■ GIVEN PROBLEM:
In the records that follow, the lines from the one containing "Continue the Blender" to the one containing "link('branches', bm, t)", inclusive, are to be given again exactly.

■ THE DATA:
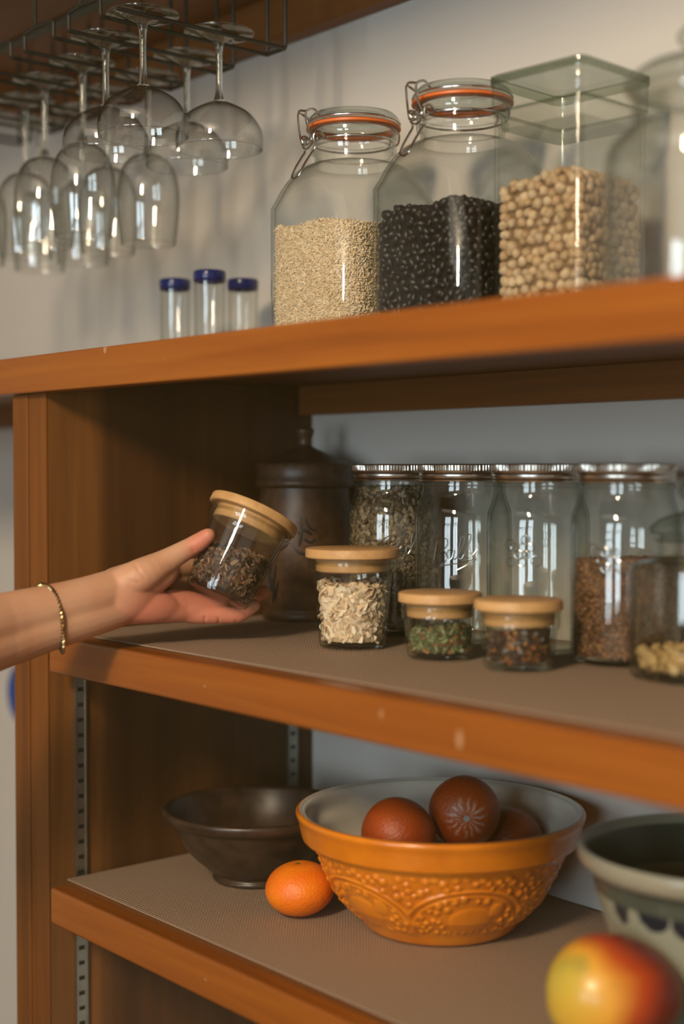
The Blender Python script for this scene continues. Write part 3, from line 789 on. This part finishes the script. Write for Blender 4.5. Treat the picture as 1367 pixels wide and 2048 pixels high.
# apothecary jar on the middle shelf
ap = apoth('lidded_glass_jar', -.706, .986, LZ, [(.050, 0), (.056, .002), (.0585, .008), (.0590, .045), (.0588, .085), (.0575, .091), (.054, .0945), (.040, .098), (.0375, .104), (.0375, .112), (.040, .1145)], .0028,
      [(0, .112)] + smooth_prof([(.034, .112), (.0345, .117), (.0415, .1185), (.043, .121), (.041, .125), (.033, .131), (.022, .135), (.014, .138), (.0120, .143), (.017, .149), (.019, .155), (.014, .162), (.0005, .165)], 4),
      'round glass jar with knobbed lid and some dried pieces, right end of middle shelf', M_glassg)
M_ging = vcol('dried pieces', .7, .4, 300)
fill('dried_ginger_pieces', 'yellowish dried pieces heaped in the bottom of the knobbed glass jar', 'dried food', M_ging, ap.location, 0,
     lambda z: [(.0535 * math.cos(2 * PI * k / 40), .0535 * math.sin(2 * PI * k / 40), z) for k in range(40)], .0075,
     lambda x, y: .018 + .014 * math.exp(-((x - .015) ** 2 + (y) ** 2) / .0009), [proto_ico(2, .8), proto_ico(2, .6)], (.0095, .0055, .0045), [(.55, .36, .14), (.62, .44, .2), (.46, .28, .1)], .0105, .0075, seed=12, corecol=(.25, .15, .05), inset=.9)

# ---------------------------------------------------------------- crock
M_crock = simple('brown stoneware glaze', (.085, .042, .020), .38, 0, .15, 120, .3)
M_deco = simple('iron-blue brushwork', (.012, .016, .020), .4)
cr = empty('stoneware_crock', (-1.284, 1.033, LZ), 'brown lidded stoneware crock with dark brushed leaves, tucked against the side panel', 'crock')
cprof = smooth_prof([(.047, 0), (.049, .003), (.049, .008), (.0475, .012), (.0500, .022), (.0535, .045), (.0550, .080), (.0540, .115), (.0515, .140), (.0505, .150)], 5)
MB().lathe([(0, .003), (.040, .0008)] + cprof + [(.0465, .150), (.0475, .140), (.049, .08), (.043, .012), (0, .010)], 72).build('crock_body', M_crock, cr, angle=35)
lidp = [(.0450, .1505), (.0545, .1515), (.0560, .1535), (.0562, .157), (.0545, .160), (.0550, .172), (.0560, .1755), (.0545, .178)] + smooth_prof([(.0520, .1785), (.038, .184), (.022, .191), (.0095, .197), (.0078, .202), (.0085, .207), (.0105, .213), (.0105, .217), (.006, .2185), (.0005, .2190)], 3)
MB().lathe([(0, .1505)] + lidp + [(0, .2190)], 72).build('crock_lid', M_crock, cr, angle=35)
def on_crock(u, z):      # wrap a stroke on the crock's side
    az = math.atan2(-1.033, 1.284) + u
    r = .0485 + .0062 * math.sin(max(0, min(1, z / .16)) * PI) + .0009
    return (r * math.cos(az), r * math.sin(az), z)
dk = MB()
def stroke(P, w):
    pts = catmull([(u, z, 0) for u, z in P], 6); n = len(pts)
    dk.tube([on_crock(p.x, p.y) for p in pts], [w * (.25 + .75 * math.sin(PI * (i + .6) / (n + .6))) for i in range(n)], 6)
for P, w_ in (([(-.05, .120), (-.0, .116), (.1, .106), (.25, .102)], .0014), ([(-.15, .100), (0, .103), (.15, .098)], .0018), ([(-.3, .088), (-.1, .078), (.1, .078)], .0016), ([(-.1, .12), (-.08, .10), (-.12, .085)], .0016), ([(-.02, .094), (.1, .09), (.2, .094)], .0014),
              ([(-.75, .070), (-.80, .055), (-.78, .035)], .0016), ([(-.62, .065), (-.68, .050), (-.74, .035)], .0015), ([(-.70, .050), (-.72, .036), (-.76, .022)], .0014), ([(-.58, .048), (-.64, .036), (-.70, .026)], .0013), ([(-.90, .062), (-.88, .046), (-.82, .034)], .0014)):
    stroke(P, w_)
do = dk.build('brushed_decoration', M_deco, cr); do['label'] = 'dark brushed leaf strokes'

# ---------------------------------------------------------------- bowls
BZ = ZL + .0020
# dark bowl
M_dbowl = simple('dark brown glaze', (.045, .024, .014), .34, 0, .15, 60, .35)
db = empty('dark_stoneware_bowl', (-1.2175, .912, BZ), 'dark brown glazed stoneware bowl behind the mandarin at left of the lower shelf', 'bowl')
dprof = smooth_prof([(.040, .0005), (.045, .001), (.0460, .004), (.0445, .008), (.052, .014), (.069, .029), (.081, .046), (.0875, .060), (.0900, .064), (.0965, .067), (.0992, .071), (.0995, .0755), (.0970, .0780), (.0925, .0765), (.0885, .069), (.078, .047), (.062, .027), (.040, .014), (.0005, .011)], 4)
MB().lathe([(0, .001)] + dprof, 96).build('bowl_body', M_dbowl, db, angle=60)
# orange mixing bowl with relief
ob = empty('orange_mixing_bowl', (-.979, .953, BZ), 'large orange glazed mixing bowl with moulded relief pattern and pale inside, holding oranges', 'bowl')
OH = .1115; OR = .138
def outer_r(z):
    P = [(0, .068), (.004, .0735), (.012, .0800), (.030, .0965), (.050, .1080), (.070, .1165), (.082, .1205)]
    for (z0, r0), (z1, r1) in zip(P[:-1], P[1:]):
        if z <= z1: t = (z - z0) / (z1 - z0); return r0 + (r1 - r0) * t
    return P[-1][1]
mb = MB(); SEG = 432; rws = []
NR = 72
def relief(a, z):
    """raised arches, dots, leaves and rounded animals between plain bands"""
    t = (z - .012) / .068
    if t < 0 or t > 1: return 0
    env = min(1, t * 9) * min(1, (1 - t) * 9)
    U = 2 * PI / 6; u = ((a % U) / U - .5) * 2        # -1..1 in a panel
    h = 0.0
    def g(d, w): return math.exp(-(d / w) ** 2)
    X = u * .060; Z = (t - .5) * .068                 # metres in the panel
    # arch ribs that meet in a trunk at the panel edges
    for s in (-1, 1):
        d = abs(math.hypot((X - s * .060) / 1.35, Z + .016) - 0) # trunk
        h += .8 * g(abs(abs(X) - .060) - .000, .0035) * (1 if Z < .012 else 0) * .5
    rr = math.hypot(X / 1.45, (Z + .028)); h += 1.1 * g(rr - .046, .0016) + .7 * g(rr - .0405, .0011)
    # rounded animal body
    h += 1.3 * max(0, 1 - math.hypot((X - .004) / .024, (Z + .014) / .0155) ** 2) ** .5
    h += 1.1 * max(0, 1 - math.hypot((X - .030) / .0085, (Z + .004) / .0085) ** 2) ** .5
    for k in range(7):
        q = -.018 + k * .009
        h += .8 * max(0, 1 - math.hypot((X - q) / .0028, (Z + .0285) / .005))
    # dots and leaves scattered between
    for (qx, qz, qr) in DOTS:
        dd = math.hypot((X - qx), (Z - qz)) / qr
        if dd < 1: h += 1.2 * (1 - dd * dd) ** .5
    return h * env * .0018
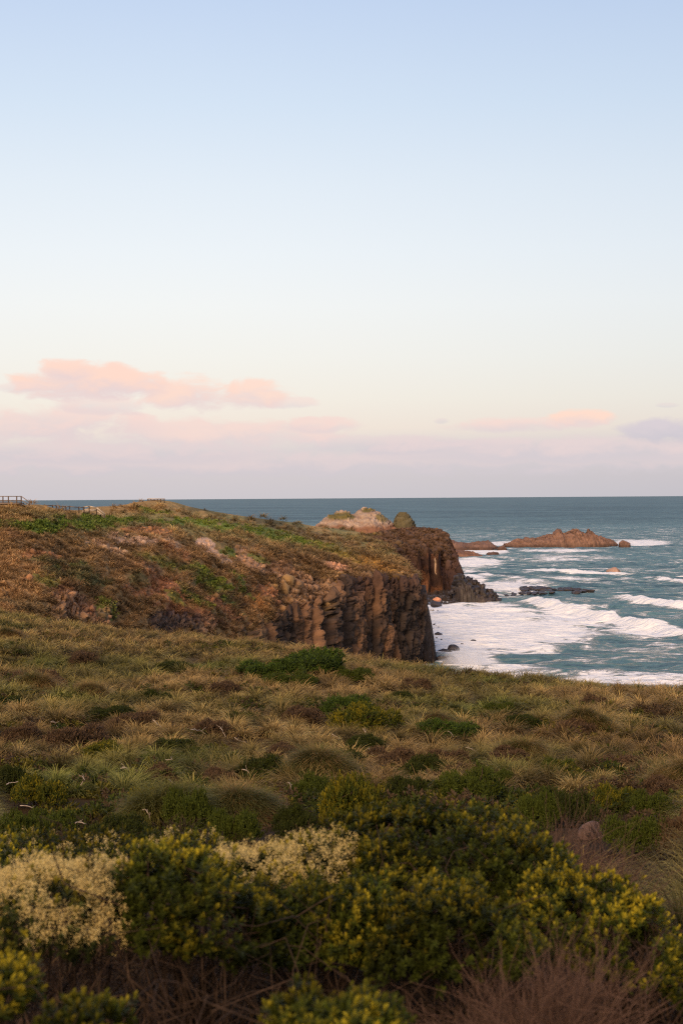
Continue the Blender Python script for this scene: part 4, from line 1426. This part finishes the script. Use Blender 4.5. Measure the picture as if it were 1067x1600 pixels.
def bush_protos():
    out = {}
    specs = {
        'green': (LG * 1.0, alb(58, 66, 22) * 1.0, 0.0), 'bright': (alb(62, 78, 24), alb(46, 58, 20), 0.0), 'olive': (LY * .8, LG, 0.0),
        'dark': (LG * .9, LD, 0.0), 'brown': (alb(90, 72, 54), alb(66, 52, 38), 0.0)}
    for ki, (k_, (young, old, _)) in enumerate(specs.items()):
        row = []
        for v_ in range(2):
            R = np.random.default_rng(600 + ki * 7 + v_)
            lobes = [(np.array([R.uniform(-.55, .55), R.uniform(-.5, .5), R.uniform(.12, .38)]), np.array([R.uniform(.3, .5), R.uniform(.3, .5), R.uniform(.26, .42)])) for _ in range(8)]
            p, nrm, sh = dome_points(lobes, 3200, R, low=-.2, rough=.25)
            p[:, 2] = np.maximum(p[:, 2], .02)
            ax = unit(nrm * .7 + np.array([.15, 0, .8]) + R.normal(0, .3, p.shape))
            mixv = np.clip(.5 + fbm(p[:, 0] * 3, p[:, 1] * 3, p[:, 2] * 3, oct=2, seed=ki) + R.normal(0, .2, len(p)), 0, 1)[:, None]
            v, q, c = rosettes(p, ax, 7, .052, .024, young * mixv + old * (1 - mixv), old * .9 * np.ones_like(p), R, .2, 1.3, .10)
            fm = raw_mesh('foliage', v, q, np.clip(c, 0, .8), [M_LEAF])
            tg = [c_ + unit(R.normal(0, 1, 3)) * r_ * .9 for c_, r_ in lobes for _ in range(4)]
            bv, bq = tubes(twig_paths(np.array([0, 0, -.05]), tg, R, .02, .005, .07), 5)
            row.append((fm, raw_mesh('branches', bv, bq, None, [M_BARK])))
        out[k_] = row
    return out


BP = bush_protos()
NOUN = {'green': 'green leafy', 'bright': 'bright green', 'olive': 'yellowish olive', 'dark': 'dark green', 'brown': 'grey-brown withered'}


def bush(px, py, wpx, kind, label=None, flat=0.8, group=None, i=[0]):
    i[0] += 1
    c = ground_hit(px, py)
    s = wpx * c[1] / F / 1.5
    BUSHES.append((c[0], c[1], .8 * s))
    fm, bm = BP[kind][i[0] % 2]
    t = thing('bush', label or NOUN[kind] + ' bush growing among the tussocks of the near slope', 'bush', tuple(c - np.array([0, 0, .04])), rng.uniform(0, 6.28),
              group or (None if label else NOUN[kind] + ' bushes on the near slope'))
    t.scale = (s, s, max(s, .85) * max(flat, .6) * 1.45)
    link('foliage', fm, t)
    link('branches', bm, t)


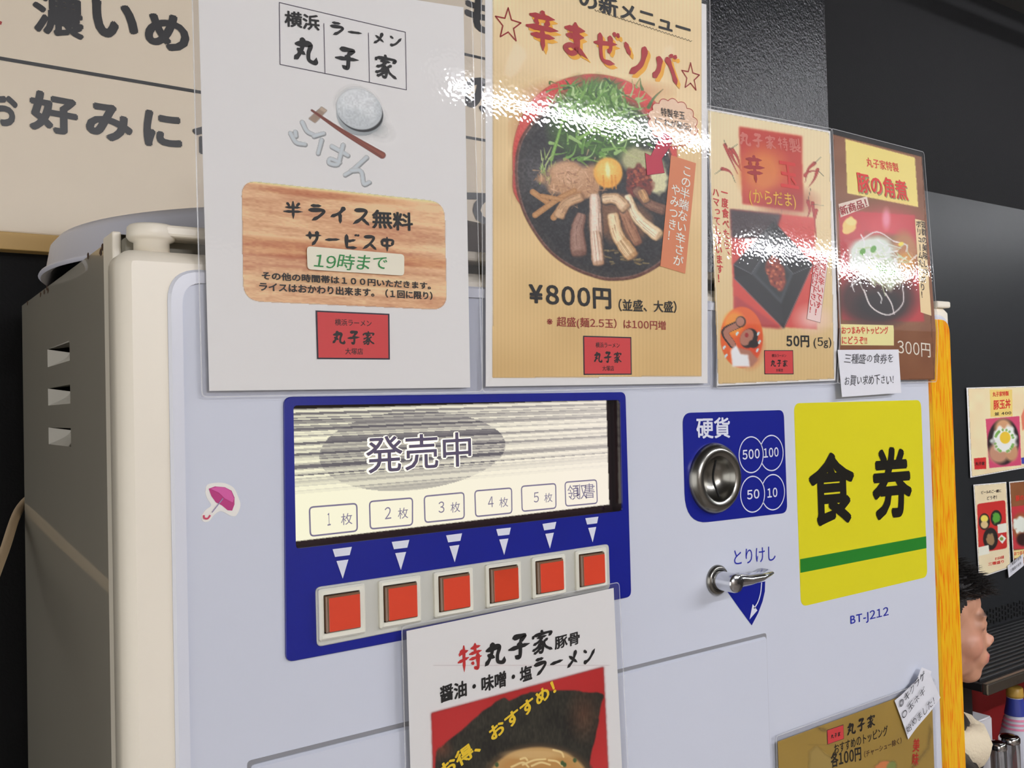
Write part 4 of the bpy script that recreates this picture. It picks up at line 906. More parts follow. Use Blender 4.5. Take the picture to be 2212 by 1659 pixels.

■ WRITTEN REPLY:
Continue the Blender Python script for this scene: part 4, from line 1426. This part finishes the script. Use Blender 4.5. Measure the picture as if it were 1067x1600 pixels.
def bush_protos():
    out = {}
    specs = {
        'green': (LG * 1.0, alb(58, 66, 22) * 1.0, 0.0), 'bright': (alb(62, 78, 24), alb(46, 58, 20), 0.0), 'olive': (LY * .8, LG, 0.0),
        'dark': (LG * .9, LD, 0.0), 'brown': (alb(90, 72, 54), alb(66, 52, 38), 0.0)}
    for ki, (k_, (young, old, _)) in enumerate(specs.items()):
        row = []
        for v_ in range(2):
            R = np.random.default_rng(600 + ki * 7 + v_)
            lobes = [(np.array([R.uniform(-.55, .55), R.uniform(-.5, .5), R.uniform(.12, .38)]), np.array([R.uniform(.3, .5), R.uniform(.3, .5), R.uniform(.26, .42)])) for _ in range(8)]
            p, nrm, sh = dome_points(lobes, 3200, R, low=-.2, rough=.25)
            p[:, 2] = np.maximum(p[:, 2], .02)
            ax = unit(nrm * .7 + np.array([.15, 0, .8]) + R.normal(0, .3, p.shape))
            mixv = np.clip(.5 + fbm(p[:, 0] * 3, p[:, 1] * 3, p[:, 2] * 3, oct=2, seed=ki) + R.normal(0, .2, len(p)), 0, 1)[:, None]
            v, q, c = rosettes(p, ax, 7, .052, .024, young * mixv + old * (1 - mixv), old * .9 * np.ones_like(p), R, .2, 1.3, .10)
            fm = raw_mesh('foliage', v, q, np.clip(c, 0, .8), [M_LEAF])
            tg = [c_ + unit(R.normal(0, 1, 3)) * r_ * .9 for c_, r_ in lobes for _ in range(4)]
            bv, bq = tubes(twig_paths(np.array([0, 0, -.05]), tg, R, .02, .005, .07), 5)
            row.append((fm, raw_mesh('branches', bv, bq, None, [M_BARK])))
        out[k_] = row
    return out


BP = bush_protos()
NOUN = {'green': 'green leafy', 'bright': 'bright green', 'olive': 'yellowish olive', 'dark': 'dark green', 'brown': 'grey-brown withered'}


def bush(px, py, wpx, kind, label=None, flat=0.8, group=None, i=[0]):
    i[0] += 1
    c = ground_hit(px, py)
    s = wpx * c[1] / F / 1.5
    BUSHES.append((c[0], c[1], .8 * s))
    fm, bm = BP[kind][i[0] % 2]
    t = thing('bush', label or NOUN[kind] + ' bush growing among the tussocks of the near slope', 'bush', tuple(c - np.array([0, 0, .04])), rng.uniform(0, 6.28),
              group or (None if label else NOUN[kind] + ' bushes on the near slope'))
    t.scale = (s, s, max(s, .85) * max(flat, .6) * 1.45)
    link('foliage', fm, t)
    link('branches', bm, t)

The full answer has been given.